→ **Items**
• • • •

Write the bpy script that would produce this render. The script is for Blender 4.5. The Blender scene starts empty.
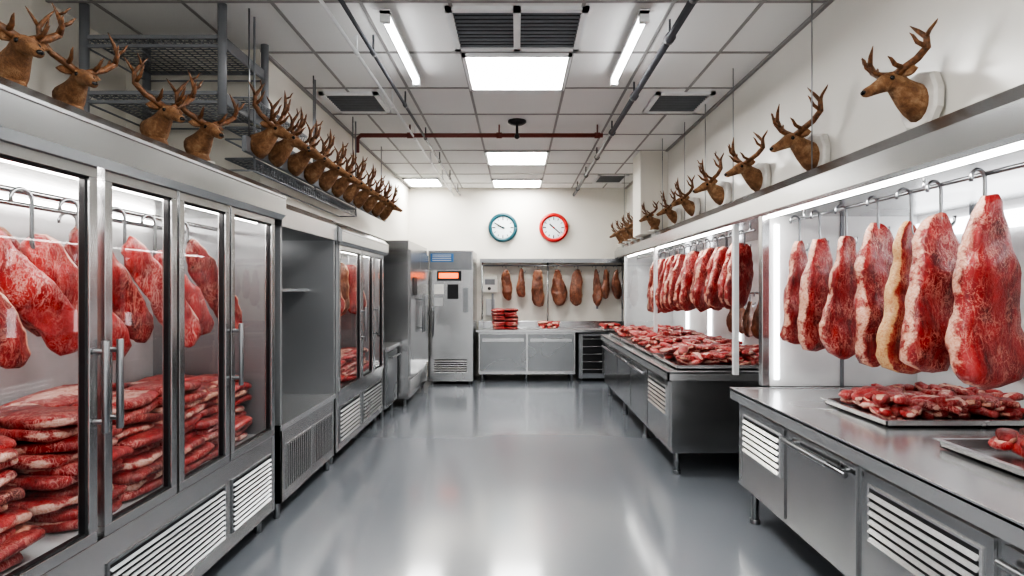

• • • •

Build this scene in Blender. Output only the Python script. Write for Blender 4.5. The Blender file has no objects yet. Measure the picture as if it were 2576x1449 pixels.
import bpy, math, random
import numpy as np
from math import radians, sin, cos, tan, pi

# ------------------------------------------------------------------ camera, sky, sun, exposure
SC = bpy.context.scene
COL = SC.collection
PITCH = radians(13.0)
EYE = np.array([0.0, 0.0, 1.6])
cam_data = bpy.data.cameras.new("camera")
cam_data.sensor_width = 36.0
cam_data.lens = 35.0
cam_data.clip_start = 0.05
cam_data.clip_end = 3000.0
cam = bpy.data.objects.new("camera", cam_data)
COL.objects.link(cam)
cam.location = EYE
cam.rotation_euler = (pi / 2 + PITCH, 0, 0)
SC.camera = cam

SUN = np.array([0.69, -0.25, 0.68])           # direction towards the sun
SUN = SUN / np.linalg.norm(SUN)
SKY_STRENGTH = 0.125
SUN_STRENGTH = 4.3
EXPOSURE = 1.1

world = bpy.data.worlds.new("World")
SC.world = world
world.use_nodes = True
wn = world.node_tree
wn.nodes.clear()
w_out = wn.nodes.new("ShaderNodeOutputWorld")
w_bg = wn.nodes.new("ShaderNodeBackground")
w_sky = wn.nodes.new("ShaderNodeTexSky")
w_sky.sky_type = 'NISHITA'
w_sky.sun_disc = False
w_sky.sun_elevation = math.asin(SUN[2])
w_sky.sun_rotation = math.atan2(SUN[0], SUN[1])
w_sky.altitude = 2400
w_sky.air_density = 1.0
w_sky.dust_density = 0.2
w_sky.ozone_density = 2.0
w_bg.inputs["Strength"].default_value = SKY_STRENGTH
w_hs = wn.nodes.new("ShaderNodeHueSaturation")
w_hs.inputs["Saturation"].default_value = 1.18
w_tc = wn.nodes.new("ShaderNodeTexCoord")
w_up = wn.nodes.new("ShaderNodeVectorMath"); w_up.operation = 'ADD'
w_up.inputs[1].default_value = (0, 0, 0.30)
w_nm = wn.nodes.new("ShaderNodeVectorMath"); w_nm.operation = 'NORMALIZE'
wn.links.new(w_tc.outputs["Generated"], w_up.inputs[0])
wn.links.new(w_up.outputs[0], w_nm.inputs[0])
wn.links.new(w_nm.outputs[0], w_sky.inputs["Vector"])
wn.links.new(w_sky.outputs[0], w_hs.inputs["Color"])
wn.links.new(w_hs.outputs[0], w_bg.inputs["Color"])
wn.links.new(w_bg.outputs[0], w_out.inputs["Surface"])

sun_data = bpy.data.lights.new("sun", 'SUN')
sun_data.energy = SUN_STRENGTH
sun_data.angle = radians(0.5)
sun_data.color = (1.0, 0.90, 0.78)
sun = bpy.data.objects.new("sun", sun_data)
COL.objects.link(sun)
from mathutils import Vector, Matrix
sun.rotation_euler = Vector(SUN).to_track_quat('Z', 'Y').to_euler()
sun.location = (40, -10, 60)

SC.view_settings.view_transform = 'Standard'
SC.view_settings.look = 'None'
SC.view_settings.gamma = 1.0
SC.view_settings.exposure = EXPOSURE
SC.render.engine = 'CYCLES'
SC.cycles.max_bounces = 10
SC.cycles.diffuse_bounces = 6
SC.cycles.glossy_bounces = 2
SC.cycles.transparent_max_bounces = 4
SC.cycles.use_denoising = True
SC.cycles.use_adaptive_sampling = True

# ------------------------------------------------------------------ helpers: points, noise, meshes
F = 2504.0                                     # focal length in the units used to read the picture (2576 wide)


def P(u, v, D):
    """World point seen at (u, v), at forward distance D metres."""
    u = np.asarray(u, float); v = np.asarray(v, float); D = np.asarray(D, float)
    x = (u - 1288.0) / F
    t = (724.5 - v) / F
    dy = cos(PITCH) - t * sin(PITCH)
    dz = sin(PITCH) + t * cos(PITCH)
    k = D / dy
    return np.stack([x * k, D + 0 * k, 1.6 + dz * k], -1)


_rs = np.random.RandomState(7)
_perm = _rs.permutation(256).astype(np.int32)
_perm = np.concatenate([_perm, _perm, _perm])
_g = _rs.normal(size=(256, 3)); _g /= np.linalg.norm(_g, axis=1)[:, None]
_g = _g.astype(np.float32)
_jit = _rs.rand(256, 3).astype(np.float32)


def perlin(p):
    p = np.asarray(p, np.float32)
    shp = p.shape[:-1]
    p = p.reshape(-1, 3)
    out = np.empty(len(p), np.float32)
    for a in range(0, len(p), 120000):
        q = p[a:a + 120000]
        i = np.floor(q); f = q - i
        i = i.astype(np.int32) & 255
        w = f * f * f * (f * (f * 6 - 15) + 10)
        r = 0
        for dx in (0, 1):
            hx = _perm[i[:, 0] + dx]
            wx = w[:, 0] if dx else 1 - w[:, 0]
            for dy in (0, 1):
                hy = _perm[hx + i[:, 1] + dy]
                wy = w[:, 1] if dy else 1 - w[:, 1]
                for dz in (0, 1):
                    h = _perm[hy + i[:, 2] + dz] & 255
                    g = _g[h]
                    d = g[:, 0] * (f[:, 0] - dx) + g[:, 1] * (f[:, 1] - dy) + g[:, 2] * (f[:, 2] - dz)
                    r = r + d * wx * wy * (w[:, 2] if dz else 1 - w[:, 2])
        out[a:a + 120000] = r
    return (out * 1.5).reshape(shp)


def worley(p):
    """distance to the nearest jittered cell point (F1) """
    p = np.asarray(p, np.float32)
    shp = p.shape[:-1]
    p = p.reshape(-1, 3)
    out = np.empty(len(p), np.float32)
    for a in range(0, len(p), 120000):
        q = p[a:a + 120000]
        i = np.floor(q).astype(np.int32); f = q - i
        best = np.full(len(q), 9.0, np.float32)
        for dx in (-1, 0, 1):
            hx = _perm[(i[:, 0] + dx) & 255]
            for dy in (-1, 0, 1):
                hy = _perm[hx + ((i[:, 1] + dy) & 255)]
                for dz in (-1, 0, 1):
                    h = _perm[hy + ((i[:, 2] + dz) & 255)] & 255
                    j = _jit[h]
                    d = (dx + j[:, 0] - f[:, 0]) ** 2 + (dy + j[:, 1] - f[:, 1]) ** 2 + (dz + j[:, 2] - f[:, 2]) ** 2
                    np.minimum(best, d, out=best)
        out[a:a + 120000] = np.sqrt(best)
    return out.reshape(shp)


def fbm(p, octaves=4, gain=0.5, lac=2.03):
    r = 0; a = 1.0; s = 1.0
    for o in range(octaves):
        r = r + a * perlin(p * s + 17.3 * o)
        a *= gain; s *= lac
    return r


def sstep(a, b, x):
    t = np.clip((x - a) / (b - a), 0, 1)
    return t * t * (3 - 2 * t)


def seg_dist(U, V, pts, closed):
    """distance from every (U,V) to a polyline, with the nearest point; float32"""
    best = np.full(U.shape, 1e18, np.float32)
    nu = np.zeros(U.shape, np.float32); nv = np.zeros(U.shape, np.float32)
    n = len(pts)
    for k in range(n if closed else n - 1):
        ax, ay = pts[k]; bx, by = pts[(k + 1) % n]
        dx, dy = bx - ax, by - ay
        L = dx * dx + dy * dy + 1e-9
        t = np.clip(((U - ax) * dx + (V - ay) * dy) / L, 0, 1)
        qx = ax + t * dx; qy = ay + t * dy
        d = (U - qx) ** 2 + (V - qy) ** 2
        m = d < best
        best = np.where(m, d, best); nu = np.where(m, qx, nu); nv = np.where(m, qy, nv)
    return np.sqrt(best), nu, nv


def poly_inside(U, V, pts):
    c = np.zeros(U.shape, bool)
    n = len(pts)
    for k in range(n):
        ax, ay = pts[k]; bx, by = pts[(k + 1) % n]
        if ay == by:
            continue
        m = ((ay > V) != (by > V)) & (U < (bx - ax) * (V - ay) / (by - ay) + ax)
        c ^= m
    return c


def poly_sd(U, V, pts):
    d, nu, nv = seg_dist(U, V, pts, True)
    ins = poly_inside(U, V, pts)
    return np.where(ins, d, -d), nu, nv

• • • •

→ **Task prompt**
Everything from the line containing "Build this scene" down to the line containing "from math import radians, sin, cos, tan, pi" should be retyped exactly, both lines included, and nothing more.

→ **Answer for the task**
Build this scene in Blender. Output only the Python script. Write for Blender 4.5. The Blender file has no objects yet. Measure the picture as if it were 2576x1449 pixels.
import bpy, math, random
import numpy as np
from math import radians, sin, cos, tan, pi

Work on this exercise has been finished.